A collage of images -- on top, a man and woman and child standing in front of a truck. Below, a photo of a snowy landscape with trees and mountains. Across the middle is the text:  "Roland & Mary: A winter of towing in the Northeast Kingdom"
Dillon Tanner
"Roland & Mary, A Winter of Towing in the Northeast Kingdom" is available online and will air on Thursday, Feb. 1, 2024 — tonight — at 8 p.m.

Mary Engisch: How cool. You were in the vehicles with Roland and sometimes with Mary on a number of these trips that — some of them looked pretty intense, right? They have to report to go rescue somebody out of a jam. Did you ever hop out and grab a shovel to dig somebody out of a snowbank when they got stuck? Or were you just filming that whole time?

Dillon Tanner: There was a few moments where I was forced to put the camera down. There's one scene where it's at night. And there's like a kid that lives off-grid at the top of this goat path. And we got stuck so many times. And we were there for maybe 12 hours or something. And my camera batteries just ended up dying eventually. And what's in the movie is about like 1% of the adventure.

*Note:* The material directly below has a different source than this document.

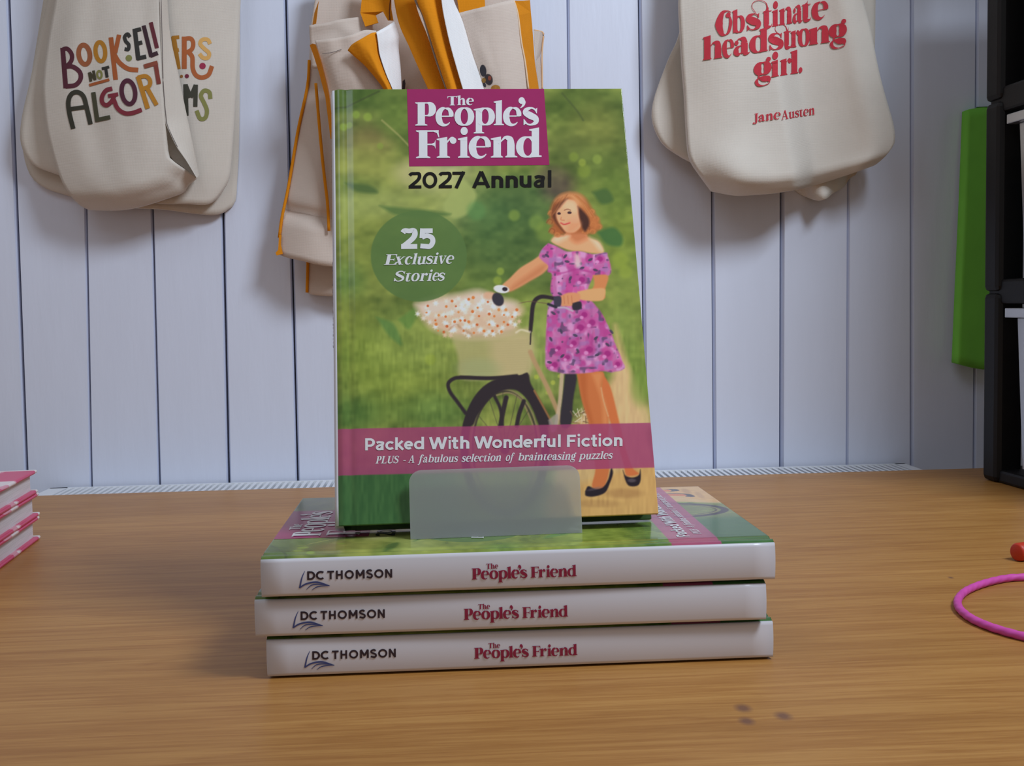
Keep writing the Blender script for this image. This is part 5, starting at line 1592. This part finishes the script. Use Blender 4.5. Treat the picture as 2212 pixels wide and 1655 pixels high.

Mary Engisch: OK, I have to say as a viewer watching that particular portion of the documentary, well, I know my blood pressure went up just watching that, because it was so intense.

Dillon Tanner: I'm thankful that it still comes across because I was paranoid after shooting it that I hadn't, you know — I only captured maybe 2% of it.

Mary Engisch: Yeah, it made the viewer feel just how intense some of these calls are for Roland and Mary to go at whatever time of day or night and you know, help somebody out of a jam or a snowbank or whatever it is. Yeah. Well, what's next for you other other films that are in the works?

Dillon Tanner: My biggest project right now is running monthly film festival in Burlington called Mothership Monthly Film Fest. I try to make something for that every month, whether that's a documentary, or short film. Yeah. Next one is this Saturday.